Thursday, June 30, 2022

The fact that people think a commute might justify building high-speed rail suggests you're probably talking about an exurb


At the risk of self-promotion, if you're not a Californian and you're trying to follow the housing crisis, I'd highly recommend you take a couple of minutes to read A primer for New Yorkers who want to explain California housing to Californians. Particularly...


3. San Francisco is not adjacent to or even particularly near Silicon Valley. Instead it's around fifty miles away. There are people who live in SF and commute to SV but it's a wasteful and completely unnecessary practice. San Jose is nearer and cheaper.

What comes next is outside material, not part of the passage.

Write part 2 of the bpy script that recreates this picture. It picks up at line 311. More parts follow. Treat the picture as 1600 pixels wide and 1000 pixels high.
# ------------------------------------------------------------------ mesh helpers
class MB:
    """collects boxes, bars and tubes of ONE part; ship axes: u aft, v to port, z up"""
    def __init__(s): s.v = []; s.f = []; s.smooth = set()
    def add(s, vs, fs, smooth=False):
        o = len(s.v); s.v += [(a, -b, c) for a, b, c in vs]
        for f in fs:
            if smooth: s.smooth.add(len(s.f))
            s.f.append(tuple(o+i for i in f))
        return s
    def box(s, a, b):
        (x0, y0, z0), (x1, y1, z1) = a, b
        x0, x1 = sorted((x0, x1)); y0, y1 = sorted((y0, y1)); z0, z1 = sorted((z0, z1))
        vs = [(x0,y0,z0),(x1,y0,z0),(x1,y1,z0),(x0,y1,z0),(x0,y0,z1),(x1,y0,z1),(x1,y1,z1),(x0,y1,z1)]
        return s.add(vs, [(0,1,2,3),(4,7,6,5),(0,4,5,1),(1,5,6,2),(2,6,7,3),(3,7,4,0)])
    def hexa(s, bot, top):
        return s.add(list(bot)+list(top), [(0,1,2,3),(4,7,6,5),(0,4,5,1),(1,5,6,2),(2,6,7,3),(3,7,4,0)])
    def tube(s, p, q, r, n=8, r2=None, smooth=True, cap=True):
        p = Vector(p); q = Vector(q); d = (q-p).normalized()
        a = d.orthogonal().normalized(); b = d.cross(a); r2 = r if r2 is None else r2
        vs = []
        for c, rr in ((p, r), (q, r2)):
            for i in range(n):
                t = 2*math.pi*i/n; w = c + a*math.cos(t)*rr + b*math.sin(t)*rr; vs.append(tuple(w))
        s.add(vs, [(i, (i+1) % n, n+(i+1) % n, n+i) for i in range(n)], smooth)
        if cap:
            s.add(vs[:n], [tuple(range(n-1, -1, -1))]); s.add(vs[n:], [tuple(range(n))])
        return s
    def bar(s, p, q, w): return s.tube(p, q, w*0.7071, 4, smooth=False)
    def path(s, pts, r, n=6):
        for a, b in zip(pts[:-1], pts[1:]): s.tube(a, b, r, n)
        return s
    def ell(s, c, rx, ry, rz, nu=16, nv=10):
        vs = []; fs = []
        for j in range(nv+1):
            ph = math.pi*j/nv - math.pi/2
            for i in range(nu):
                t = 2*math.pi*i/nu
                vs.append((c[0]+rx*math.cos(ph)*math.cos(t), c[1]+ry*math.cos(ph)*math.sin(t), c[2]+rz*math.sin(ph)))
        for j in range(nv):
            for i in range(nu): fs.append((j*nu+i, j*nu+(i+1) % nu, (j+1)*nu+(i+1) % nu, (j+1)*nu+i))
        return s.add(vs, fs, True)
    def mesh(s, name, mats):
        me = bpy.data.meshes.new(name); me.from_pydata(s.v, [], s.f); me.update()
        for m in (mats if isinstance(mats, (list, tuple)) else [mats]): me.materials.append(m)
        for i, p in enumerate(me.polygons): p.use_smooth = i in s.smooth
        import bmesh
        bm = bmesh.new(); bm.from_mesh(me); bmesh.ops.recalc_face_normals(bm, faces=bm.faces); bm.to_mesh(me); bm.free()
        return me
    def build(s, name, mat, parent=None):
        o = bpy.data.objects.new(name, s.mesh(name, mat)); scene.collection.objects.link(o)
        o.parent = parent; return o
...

Which came to mind when I saw this story:

$5.3 billion: San Jose to San Francisco high-speed rail costs balloon by over 200%

Eliyahu Kamisher

Plagued by years of funding shortages and spiraling costs, California’s beleaguered high-speed rail project suffered another unexpected blow this month in a new report that more than tripled the cost estimate for the San Francisco-to-San Jose segment to a staggering $5.3 billion.

The new price tag is part of a report that completes a years-long environmental clearance process for the 48-mile corridor that would carry bullet trains down the Peninsula on electrified Caltrain tracks at 110 miles per hour and eventually on to Southern California. It outlines three stops, a controversial rail yard in Brisbane and money allocated to everything from protecting Monarch butterflies to restoring Bent-flowered fiddleneck habitat.

But the environmental document released last week also includes the new price tag for the recommended route through the Peninsula, which is more than three times the figure penciled into the High-Speed Rail Authority’s 2022 business plan.

As for the project itself, I have mixed feelings. California could certainly use more passenger rail, but there are places that need it more and are not as well served by public transit, some of which would probably be cheaper.
But whatever the merits of this line may be as infrastructure, it is an absolutely first rate reminder that most of the California housing debate consists of people (mainly from New York) demanding that we build housing 50 miles from where the Bay Area housing crisis is most severe.